## Directions for this task
State how many lines in the records hold the word "Python", giving the number and no other text.

## Supplied entries
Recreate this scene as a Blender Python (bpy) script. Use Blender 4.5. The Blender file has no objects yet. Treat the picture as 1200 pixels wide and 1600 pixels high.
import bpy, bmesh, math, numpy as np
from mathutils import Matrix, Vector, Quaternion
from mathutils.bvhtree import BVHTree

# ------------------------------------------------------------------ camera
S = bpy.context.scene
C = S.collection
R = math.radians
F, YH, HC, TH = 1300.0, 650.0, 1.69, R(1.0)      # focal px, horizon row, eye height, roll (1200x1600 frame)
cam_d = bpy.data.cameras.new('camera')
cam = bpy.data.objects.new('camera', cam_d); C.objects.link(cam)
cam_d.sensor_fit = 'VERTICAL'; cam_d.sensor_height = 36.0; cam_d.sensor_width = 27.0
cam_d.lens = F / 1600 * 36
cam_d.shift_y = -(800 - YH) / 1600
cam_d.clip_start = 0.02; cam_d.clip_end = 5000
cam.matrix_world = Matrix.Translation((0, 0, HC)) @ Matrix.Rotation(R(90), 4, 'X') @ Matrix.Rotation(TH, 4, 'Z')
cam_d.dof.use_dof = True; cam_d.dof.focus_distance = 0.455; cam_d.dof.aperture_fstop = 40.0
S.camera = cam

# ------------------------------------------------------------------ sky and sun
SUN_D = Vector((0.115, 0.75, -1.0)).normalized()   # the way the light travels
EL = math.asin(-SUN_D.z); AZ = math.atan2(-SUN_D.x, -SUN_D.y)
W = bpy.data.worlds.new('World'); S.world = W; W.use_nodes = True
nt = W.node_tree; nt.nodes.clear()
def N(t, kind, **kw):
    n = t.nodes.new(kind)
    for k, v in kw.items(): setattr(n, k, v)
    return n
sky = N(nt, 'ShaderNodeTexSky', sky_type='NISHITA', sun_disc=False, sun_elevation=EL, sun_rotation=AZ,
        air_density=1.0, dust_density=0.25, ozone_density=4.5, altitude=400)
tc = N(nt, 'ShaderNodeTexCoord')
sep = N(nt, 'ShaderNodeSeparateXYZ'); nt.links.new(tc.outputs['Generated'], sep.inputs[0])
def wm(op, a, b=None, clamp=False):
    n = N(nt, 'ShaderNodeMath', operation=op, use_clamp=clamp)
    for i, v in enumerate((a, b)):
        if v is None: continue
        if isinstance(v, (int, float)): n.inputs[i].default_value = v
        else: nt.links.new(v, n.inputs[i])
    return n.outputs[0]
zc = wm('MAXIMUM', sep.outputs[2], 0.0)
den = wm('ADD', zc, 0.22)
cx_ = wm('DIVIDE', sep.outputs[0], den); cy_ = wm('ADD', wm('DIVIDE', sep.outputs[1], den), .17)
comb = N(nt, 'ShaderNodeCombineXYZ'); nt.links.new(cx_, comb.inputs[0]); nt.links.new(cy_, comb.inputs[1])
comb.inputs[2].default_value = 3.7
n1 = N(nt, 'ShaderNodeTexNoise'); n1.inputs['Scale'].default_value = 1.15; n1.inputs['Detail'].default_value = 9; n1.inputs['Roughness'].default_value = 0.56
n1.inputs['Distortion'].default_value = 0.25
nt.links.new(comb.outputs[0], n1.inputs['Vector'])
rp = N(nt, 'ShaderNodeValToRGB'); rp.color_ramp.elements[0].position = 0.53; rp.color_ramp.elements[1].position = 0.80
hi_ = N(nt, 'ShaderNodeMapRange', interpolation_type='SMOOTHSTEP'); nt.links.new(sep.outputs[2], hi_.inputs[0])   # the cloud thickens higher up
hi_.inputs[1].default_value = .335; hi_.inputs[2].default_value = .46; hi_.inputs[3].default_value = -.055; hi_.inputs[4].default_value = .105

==

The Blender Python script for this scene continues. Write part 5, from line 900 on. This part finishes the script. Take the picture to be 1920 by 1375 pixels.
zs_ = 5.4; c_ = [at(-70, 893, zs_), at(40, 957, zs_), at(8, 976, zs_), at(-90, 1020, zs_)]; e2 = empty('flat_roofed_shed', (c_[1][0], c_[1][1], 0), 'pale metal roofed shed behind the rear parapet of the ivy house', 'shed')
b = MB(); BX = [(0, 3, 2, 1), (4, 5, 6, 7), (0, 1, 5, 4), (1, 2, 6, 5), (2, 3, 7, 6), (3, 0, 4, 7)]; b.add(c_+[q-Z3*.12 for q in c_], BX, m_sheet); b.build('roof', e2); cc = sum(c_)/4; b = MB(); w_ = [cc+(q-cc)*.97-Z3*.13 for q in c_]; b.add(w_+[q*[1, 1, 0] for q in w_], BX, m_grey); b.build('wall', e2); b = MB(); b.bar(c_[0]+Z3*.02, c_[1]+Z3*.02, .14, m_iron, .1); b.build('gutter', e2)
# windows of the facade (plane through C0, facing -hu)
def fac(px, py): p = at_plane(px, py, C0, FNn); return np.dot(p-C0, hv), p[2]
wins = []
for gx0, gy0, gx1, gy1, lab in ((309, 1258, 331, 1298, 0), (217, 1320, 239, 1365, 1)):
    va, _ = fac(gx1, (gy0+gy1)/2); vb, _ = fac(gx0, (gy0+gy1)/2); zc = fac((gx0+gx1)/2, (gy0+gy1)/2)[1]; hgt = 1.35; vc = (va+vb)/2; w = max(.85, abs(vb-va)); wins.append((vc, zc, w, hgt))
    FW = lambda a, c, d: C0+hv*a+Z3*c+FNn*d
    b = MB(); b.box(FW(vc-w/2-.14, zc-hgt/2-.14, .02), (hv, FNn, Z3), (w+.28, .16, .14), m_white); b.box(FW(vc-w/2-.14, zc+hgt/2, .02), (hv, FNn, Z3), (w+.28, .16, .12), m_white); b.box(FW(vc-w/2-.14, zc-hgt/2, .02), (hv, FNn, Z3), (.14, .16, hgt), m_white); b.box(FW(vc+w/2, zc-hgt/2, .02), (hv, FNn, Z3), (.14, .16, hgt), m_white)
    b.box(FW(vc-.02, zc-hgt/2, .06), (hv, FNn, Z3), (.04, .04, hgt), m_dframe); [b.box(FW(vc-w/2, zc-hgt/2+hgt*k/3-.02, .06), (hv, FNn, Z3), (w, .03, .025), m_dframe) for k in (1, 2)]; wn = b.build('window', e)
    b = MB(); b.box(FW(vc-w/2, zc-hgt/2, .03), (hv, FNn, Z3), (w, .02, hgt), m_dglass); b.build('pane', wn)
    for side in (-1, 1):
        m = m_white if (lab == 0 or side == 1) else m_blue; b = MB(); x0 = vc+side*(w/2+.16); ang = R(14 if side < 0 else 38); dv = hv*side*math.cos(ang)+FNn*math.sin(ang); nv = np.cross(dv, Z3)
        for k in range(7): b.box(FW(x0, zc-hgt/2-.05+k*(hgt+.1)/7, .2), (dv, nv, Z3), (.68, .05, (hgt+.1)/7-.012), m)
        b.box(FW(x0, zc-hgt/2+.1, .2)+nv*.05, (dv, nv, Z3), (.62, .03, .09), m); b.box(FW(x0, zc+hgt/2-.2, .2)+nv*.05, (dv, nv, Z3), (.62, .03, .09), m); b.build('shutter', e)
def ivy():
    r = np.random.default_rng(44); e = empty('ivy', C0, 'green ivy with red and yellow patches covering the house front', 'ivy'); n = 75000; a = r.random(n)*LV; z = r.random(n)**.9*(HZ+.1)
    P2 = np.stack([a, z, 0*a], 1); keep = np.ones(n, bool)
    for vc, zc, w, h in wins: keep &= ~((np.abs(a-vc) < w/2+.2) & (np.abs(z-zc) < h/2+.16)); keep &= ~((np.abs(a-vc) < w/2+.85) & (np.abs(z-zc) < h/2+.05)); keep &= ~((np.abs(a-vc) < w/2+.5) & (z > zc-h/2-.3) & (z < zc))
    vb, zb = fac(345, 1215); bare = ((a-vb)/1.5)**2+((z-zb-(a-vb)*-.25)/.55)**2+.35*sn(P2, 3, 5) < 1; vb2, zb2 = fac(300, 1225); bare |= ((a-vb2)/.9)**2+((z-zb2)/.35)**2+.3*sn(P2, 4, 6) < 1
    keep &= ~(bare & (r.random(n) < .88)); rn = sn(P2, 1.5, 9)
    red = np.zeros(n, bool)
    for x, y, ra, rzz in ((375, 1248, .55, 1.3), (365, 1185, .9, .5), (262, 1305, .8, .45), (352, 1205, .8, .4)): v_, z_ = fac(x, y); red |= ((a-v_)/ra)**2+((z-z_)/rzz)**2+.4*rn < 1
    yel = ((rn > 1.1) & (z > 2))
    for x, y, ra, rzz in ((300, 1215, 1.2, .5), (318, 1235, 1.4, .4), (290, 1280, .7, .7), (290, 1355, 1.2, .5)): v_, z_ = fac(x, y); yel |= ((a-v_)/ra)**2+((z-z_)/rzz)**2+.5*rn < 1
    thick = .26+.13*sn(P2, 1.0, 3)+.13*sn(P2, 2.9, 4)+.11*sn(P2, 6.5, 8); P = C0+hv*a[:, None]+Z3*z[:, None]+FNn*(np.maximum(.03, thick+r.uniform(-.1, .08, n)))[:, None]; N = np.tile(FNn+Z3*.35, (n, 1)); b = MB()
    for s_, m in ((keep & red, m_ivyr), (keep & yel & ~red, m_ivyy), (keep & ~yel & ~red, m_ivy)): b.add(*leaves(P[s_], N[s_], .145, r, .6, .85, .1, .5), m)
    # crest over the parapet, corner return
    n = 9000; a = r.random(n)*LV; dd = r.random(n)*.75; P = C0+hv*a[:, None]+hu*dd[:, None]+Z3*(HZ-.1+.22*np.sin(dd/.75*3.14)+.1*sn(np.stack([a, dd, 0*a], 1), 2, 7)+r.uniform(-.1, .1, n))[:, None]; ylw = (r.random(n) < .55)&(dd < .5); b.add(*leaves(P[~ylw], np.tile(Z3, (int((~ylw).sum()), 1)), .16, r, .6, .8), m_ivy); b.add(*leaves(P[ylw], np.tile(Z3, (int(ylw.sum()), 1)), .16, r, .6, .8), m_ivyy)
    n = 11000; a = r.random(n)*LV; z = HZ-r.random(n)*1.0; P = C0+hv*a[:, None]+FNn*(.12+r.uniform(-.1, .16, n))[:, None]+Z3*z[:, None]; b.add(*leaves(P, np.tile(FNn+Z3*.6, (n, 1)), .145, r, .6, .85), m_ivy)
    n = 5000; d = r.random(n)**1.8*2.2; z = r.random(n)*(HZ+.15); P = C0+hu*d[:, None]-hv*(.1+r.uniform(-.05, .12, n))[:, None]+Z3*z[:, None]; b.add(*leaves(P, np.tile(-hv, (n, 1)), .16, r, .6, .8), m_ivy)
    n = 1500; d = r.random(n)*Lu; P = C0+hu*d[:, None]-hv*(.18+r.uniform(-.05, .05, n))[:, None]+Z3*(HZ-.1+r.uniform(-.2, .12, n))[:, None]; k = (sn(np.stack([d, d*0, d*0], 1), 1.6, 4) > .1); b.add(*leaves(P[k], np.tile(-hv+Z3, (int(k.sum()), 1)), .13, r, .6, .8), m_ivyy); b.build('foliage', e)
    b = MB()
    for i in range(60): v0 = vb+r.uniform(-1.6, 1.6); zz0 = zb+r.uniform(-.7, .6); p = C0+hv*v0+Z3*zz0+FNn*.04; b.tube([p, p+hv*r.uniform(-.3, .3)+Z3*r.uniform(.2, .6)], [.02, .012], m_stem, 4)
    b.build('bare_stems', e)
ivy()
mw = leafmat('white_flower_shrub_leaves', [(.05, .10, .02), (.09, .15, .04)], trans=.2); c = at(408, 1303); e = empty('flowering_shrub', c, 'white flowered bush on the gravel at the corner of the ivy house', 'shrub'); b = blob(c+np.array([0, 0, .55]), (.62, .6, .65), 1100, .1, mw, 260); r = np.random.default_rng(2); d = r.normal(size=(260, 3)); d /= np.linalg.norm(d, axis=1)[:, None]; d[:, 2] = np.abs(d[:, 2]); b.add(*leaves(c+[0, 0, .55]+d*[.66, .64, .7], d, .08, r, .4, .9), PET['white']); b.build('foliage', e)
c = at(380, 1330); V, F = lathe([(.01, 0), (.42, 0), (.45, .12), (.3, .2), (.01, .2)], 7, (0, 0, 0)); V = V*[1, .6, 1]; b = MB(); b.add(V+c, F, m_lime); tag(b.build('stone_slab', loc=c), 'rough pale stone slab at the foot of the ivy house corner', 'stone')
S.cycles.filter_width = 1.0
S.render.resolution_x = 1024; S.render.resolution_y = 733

## Answer to this problem
2